Infalsificável
1. Estou muito contente. O João Gonçalves saiu do seu habitual torpor ofensivo, e colocou-se na defensiva. E defendeu a única coisa que costuma defender: o Vaticano. Óptimo. Neste mundo, o João é um homem de ataque. Está sempre a atacar esta cidade dos homens, porque, na verdade, o João é um soldado da cidade de deus. O encanto dos textos do João advém disso: ele coloca-se na posição de alguém que não é daqui; alguém que tem de passar pelo inferno que é a cidade dos homens (sobretudo quando lhe calhou em sorte esta parte da cidade dos homens que se chama Portugal). É isto que dá o desprendimento e o encanto reaccionário aos textos do João. Um encanto que vale a pena acompanhar no livro da foto.
O João está sempre ao ataque, porque nada o prende aqui na cidade dos homens. Donde só reage às críticas lançadas sobre aquele que tem a chave da cidade de deus: aquele que se senta no trono romano. Posto isto, claro que o João não gosta daquilo que escrevi sobre o Papa. Nem esperava outra coisa. É bom que o “olhómetro” católico do João reaja ao “olhómetro” liberal. São dois olhómetros necessários. (Mas, estás enganado, João - os preconceitos são tramados; eu não sou da “Espada &Cia academia”, seja lá o que isso for).
2. Caro João, não passei os olhos pela encíclica. Eu li a encíclica. Podes não concordar com o que escrevi sobre a dita, mas não insinues que não a li. Não entres nessa mania muito portuguesa: quando alguém faz uma interpretação diferente da nossa, há tendência para se dizer “leu por alto”, “não sabe o que está a dizer”.
Depois, naquilo que escrevo há muito respeito pelo Papa. Porque escrevo com alguma desilusão: esperava-se mais de alguém com a qualidade de Ratzinger; esperava-se mais conhecimento empírico da realidade à qual aplica o Evangelho. Mais: existem pontos onde estive e estarei com o Vaticano. Não tenho problemas em dizer que o Papa tem razão em alguns pontos. Mas também não tenho problemas em criticar o Papa. Sim, gozei com o Papa. Tal como gozo com Alá, Buda, e com Eanes (o teu deus pagão). A liberdade, a concreta (e não a da caridade), depende disto: podemos brincar com tudo (e, já agora, prezo que os católicos não me queimem a rua quando gozo com o Papa). Por outro lado, a ideia de que gozar com o Papa é para a esquerda, João, revela como o debate em Portugal vive preso em “capelinhas” mentais que não me interessam. Gozo com o Papa sem medo de parecer esquerdista.
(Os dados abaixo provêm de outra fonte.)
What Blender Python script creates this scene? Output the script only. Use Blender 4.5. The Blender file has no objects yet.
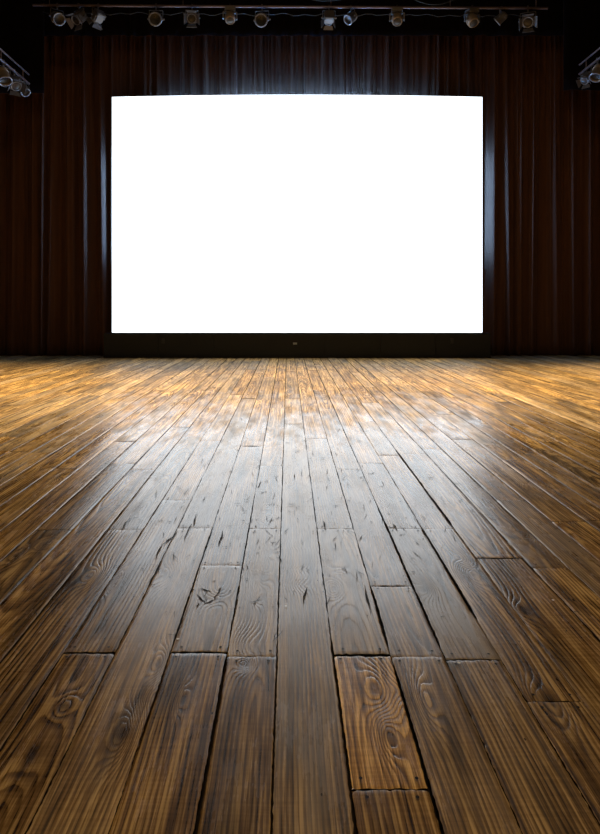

3. Podes não gostar da companhia, mas, lamento, existem semelhanças entre a Igreja e a Esquerda nas críticas que fazem à globalização. As fontes são diferentes, mas as duas correntes cruzam-se no momento da crítica ao “liberalismo” e à “globalização”. Repara no que digo: esquerda e igreja não são iguais eticamente, mas partilham percepções erradas da globalização.
(não é por acaso que encontras mais pontos em comum com um velho senhor da esquerda, Medeiros Ferreira, do que com um jovem e leviano liberal. É normal, que assim seja. Ou então, Medeiros Ferreira está a fazer um trajecto semelhante ao de Vítor Cunha Rêgo, o que seria ainda mais interessante).
4. O Papa tem directo a uma leitura normativa da globalização. Óptimo. O meu ponto é outro: nalguns pontos de “análise”, o Papa está empiricamente errado. O Papa e tu, meu caro escudeiro de Ratzinger, têm direito a uma visão normativa do que quiserem. Mas existem questões de opinião, e existem questões de facto. E até o Papa – para entrar na discussão – tem de respeitar essas questões de facto. Foi para isso que alertei.
Quando falo em Louça e Boaventura, não falo da política doméstica, mas sim das análises à política/economia internacional. Em muitas partes - que já indiquei no jornal e no blog - o Papa reproduz a essência do argumento dessa esquerda: a riqueza de uns países necessita da pobreza de outros países. Isso não é assim. É empiricamente falso.
5. João, no final do teu texto, entras na cidade de deus, pois usas o argumento inquebrantável da tua fé. Aqui, confesso a minha inferioridade. Não tenho fé, logo, tenho de aceitar o teu argumento infalsificável como imbatível. São as limitações de um agnóstico leviano que apenas conhece a cidade dos homens.